Музыка там тоже другая… но я девочка филоцентричная, мне литературные ассоциации и коннотации и ловить, и описывать – проще. Впрочем, по шаблону – ну как иначе – Нью-Йорк всегда был для меня городом Большого Джаза. Им он и остался, хотя некоторые мои друзья-аборигены утверждают, что джаз в Америке практически почил в бозе: не моден, не товарен, и слушают его только интеллектуалы-извращенцы. Увы, ни подтвердить, ни опровергнуть не могу: кажется, вся музыка этого города ушла в смартфоны и доставляется посредством наушников прямо в головной мозг потребителей, минуя большой эфир, в котором шум, постоянные сирены, громкие голоса, гудки машин и … и все-таки джаз, хотя бы и мизерными порциями. А вот Городу812 синкопы пристали как корове седло. Сколь не выделывается месье Голощекин, а Джаз в Белую Ночь – увы, оксюморон. И хотя дома у меня практически всегда играет если не радио Эрмитаж, то Курт Эллинг, Или Билли Холидей, или Эллочка… но если я иду гулять по городу, то в прогулочном плеере «на ход ноги» будет совсем иной «продовольственный набор».
Вот, кстати, пока я набирала предыдущий абзац – мне пришло в голову, что музыки мне, скорее всего, не хватило из-за погоды: все уличные музыканты попрятались от мороза, разве что в метро попадались изредка… впрочем, впрочем в метро тоже было достаточно холодно. Вообще же, погодой мне свезло, как утопленнице: до минус пятнадцати днем, ураганный ветер, метель разной степени тяжести. Погода, что называется, шептала: Oh, baby, it’s cold outside… Но тут очень помогла петербургская закалка: ну да, ветер, мокрый снег, и мороз, и в одном флаконе – но это все не повод не выходить из комнаты. Хотя, конечно, могло бы быть и потеплее, а снежной грязи и льда под ногами – поменьше; тогда бы бегалось быстрее, успевалось больше, невпихуемое впихивалось плотнее.

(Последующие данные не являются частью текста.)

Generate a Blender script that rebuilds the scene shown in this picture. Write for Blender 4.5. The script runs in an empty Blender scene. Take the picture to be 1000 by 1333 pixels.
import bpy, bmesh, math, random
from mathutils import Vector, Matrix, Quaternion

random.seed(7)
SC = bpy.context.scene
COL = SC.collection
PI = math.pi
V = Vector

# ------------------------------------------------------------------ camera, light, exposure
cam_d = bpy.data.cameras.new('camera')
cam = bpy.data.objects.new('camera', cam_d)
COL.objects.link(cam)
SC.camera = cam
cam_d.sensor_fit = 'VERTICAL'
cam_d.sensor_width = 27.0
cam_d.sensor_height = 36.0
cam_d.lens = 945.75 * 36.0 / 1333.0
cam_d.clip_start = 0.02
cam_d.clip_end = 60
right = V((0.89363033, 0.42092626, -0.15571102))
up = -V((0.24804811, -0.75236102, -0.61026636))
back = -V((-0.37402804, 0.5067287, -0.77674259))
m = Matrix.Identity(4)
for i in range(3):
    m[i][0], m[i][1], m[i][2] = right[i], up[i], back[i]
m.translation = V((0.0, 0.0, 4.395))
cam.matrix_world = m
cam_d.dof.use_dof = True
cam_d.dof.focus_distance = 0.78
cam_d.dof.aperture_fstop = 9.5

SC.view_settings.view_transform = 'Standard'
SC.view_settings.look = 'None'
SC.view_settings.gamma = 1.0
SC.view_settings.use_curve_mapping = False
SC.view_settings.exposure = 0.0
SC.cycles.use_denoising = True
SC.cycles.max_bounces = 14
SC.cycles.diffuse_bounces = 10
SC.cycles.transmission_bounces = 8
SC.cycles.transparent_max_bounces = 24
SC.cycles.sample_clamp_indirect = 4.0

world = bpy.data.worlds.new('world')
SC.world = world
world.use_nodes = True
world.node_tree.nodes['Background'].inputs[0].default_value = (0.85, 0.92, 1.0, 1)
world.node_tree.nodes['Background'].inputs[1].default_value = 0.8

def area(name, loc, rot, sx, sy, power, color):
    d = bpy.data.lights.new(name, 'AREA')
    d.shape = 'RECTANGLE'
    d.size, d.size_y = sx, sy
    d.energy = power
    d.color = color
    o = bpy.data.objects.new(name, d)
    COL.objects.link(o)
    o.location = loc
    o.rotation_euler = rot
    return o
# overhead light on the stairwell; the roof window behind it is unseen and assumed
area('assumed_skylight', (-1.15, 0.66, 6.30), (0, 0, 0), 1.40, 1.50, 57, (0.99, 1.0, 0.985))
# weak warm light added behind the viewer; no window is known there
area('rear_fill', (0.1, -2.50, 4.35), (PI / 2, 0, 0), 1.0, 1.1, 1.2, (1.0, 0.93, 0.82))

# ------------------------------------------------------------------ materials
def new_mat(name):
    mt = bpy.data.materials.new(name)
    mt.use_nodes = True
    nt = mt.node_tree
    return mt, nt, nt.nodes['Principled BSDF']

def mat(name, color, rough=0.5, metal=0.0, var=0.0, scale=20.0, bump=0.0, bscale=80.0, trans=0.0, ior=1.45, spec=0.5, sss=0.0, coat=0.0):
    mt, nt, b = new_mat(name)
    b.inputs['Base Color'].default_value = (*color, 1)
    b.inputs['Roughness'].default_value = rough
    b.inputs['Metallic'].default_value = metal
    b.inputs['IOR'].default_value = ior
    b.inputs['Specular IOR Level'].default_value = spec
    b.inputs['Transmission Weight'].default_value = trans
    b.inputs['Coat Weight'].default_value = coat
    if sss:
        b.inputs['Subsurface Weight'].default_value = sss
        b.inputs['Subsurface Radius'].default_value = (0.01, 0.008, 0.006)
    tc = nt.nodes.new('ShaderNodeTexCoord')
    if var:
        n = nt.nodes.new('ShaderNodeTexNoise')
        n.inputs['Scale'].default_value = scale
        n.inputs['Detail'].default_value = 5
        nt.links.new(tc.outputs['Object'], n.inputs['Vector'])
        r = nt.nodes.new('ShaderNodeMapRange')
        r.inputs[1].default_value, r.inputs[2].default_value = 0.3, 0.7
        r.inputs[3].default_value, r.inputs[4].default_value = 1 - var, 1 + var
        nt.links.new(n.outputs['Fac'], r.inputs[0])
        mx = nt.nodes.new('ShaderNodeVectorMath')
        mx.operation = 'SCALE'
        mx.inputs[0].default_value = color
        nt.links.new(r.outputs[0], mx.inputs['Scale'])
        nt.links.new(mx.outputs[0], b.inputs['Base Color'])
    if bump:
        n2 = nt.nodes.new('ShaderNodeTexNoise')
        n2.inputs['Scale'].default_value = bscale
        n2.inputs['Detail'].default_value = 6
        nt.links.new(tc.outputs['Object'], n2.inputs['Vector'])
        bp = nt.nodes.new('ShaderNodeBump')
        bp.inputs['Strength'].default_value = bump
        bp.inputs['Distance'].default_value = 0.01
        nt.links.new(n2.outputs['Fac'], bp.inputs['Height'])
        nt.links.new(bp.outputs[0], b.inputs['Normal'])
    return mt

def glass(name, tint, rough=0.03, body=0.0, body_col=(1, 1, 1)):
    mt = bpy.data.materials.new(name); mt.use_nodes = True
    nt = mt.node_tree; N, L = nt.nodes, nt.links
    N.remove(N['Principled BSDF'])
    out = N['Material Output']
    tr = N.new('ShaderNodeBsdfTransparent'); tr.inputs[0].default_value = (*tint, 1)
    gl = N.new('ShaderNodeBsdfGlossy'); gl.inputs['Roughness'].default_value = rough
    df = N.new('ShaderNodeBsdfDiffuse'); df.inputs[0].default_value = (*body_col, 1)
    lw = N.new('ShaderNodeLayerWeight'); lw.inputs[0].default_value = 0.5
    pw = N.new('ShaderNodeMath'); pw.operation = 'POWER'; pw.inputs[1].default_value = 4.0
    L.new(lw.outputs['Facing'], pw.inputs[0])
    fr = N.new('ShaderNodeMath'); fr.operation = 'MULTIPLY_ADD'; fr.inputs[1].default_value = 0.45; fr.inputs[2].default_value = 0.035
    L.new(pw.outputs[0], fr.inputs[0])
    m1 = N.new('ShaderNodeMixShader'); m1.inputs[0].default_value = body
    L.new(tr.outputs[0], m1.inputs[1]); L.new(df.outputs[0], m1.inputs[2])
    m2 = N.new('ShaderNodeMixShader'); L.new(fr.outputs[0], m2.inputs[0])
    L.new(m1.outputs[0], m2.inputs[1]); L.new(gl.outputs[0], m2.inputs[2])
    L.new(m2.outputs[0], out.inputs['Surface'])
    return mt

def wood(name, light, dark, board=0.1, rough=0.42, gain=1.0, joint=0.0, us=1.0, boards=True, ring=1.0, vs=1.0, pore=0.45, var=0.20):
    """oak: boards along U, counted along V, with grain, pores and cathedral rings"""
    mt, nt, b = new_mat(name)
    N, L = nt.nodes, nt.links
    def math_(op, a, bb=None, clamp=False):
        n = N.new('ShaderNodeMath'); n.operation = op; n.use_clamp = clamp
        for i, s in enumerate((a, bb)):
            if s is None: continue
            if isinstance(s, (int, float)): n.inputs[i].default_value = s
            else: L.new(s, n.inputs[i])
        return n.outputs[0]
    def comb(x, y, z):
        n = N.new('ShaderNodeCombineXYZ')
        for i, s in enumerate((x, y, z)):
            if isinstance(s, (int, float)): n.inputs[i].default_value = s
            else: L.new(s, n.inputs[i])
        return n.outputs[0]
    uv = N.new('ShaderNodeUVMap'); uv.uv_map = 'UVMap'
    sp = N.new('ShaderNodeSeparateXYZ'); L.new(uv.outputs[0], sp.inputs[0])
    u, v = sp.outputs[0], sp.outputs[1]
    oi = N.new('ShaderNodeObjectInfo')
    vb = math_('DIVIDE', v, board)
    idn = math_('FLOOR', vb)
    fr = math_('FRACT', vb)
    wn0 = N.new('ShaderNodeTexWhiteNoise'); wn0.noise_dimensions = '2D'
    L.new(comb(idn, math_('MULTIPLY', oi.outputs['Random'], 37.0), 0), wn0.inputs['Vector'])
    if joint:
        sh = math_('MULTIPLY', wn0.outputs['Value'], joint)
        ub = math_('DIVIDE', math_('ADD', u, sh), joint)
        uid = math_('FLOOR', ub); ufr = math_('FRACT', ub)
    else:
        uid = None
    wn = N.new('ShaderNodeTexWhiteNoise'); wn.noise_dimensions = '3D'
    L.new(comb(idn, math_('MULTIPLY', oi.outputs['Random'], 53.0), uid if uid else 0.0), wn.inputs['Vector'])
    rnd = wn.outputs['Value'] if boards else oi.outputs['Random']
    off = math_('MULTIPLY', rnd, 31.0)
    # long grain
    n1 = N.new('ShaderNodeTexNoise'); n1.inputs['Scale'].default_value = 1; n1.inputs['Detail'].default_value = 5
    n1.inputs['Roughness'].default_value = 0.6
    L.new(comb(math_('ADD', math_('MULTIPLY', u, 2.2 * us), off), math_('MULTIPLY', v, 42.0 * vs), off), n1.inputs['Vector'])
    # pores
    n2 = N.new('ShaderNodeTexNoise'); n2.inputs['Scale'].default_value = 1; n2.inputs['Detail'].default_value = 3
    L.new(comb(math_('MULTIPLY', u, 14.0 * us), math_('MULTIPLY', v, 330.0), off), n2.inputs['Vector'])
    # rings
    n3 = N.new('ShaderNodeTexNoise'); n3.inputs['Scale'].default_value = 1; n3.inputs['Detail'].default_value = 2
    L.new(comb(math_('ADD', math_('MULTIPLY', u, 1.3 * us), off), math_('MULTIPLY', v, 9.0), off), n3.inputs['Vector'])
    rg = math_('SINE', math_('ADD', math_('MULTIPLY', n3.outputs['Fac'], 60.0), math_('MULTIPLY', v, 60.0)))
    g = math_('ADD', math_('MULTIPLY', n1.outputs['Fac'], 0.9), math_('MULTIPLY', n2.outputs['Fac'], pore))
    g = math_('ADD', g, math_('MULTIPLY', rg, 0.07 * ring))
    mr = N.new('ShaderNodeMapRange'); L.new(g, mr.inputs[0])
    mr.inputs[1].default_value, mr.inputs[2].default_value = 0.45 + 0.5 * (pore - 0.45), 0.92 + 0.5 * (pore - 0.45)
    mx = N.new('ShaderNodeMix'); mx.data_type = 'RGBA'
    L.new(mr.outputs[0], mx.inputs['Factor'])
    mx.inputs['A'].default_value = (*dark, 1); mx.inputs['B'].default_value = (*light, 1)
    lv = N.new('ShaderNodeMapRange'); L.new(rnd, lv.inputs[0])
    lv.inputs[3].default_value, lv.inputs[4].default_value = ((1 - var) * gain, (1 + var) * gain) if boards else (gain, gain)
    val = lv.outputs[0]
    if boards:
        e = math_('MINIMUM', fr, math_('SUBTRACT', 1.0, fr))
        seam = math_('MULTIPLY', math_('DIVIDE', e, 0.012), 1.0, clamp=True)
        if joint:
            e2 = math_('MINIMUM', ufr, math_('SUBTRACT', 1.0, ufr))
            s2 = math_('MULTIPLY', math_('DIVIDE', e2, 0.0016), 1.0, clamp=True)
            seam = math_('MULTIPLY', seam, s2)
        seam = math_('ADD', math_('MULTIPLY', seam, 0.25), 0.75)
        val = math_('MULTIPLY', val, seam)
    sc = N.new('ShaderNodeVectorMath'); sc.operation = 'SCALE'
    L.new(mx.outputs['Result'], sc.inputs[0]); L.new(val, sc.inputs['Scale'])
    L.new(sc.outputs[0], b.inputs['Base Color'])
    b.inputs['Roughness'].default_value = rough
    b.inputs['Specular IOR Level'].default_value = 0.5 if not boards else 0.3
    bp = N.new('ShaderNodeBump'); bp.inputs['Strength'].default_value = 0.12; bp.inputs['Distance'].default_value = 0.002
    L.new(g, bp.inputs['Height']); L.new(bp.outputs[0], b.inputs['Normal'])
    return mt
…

Вот, пожалуй, и все. Можно, конечно, было бы написать еще несколько постов-отчетов, например, «как я посещала Музей Метрополитен» или «Общественный транспорт в Нью-Йорке – лайфхаки для неофитов», или “Размышления о бесславном крушении “Последнего корабля” о скалы Бродвея” — но это скучно. По музеям надо ходить ногами (если к этому занятию есть некоторое внутреннее расположение), а не читать о них. Транспорт… ну, кто приедет – сам разберется, зачем лишать товарищей удовольствия сперва потупить, а потом лично разрулить последствия)) ну и так далее. А так — все самое существенное сказано, и пора закругляться.
Послесловие
“I am burning. I have to live, I have to sing, I want to transform myself into a thousand different characters and carry their life with me onto the stage where it’s so bright and so dark at the same time, just knowing there are three thousand people out there longing to be swept away by the passion that’s about to flood out from scarlet curtains, to this I consecrate my body and my soul, I can give no more than all of myself, I feel my heart is a throbbing engine and my voice is the valve, like a wailing train, it has to sing or blow up, there’s too much fuel, too much fire, and what am I to do with this voice if I can’t let it out, it’s not just singing. I am here as a speck, but I don’t feel scared or about to be blown away, I feel like all New York is a warm embrace just waiting to enfold me. I am in love. But not with a person. I am passionately in love with my life.”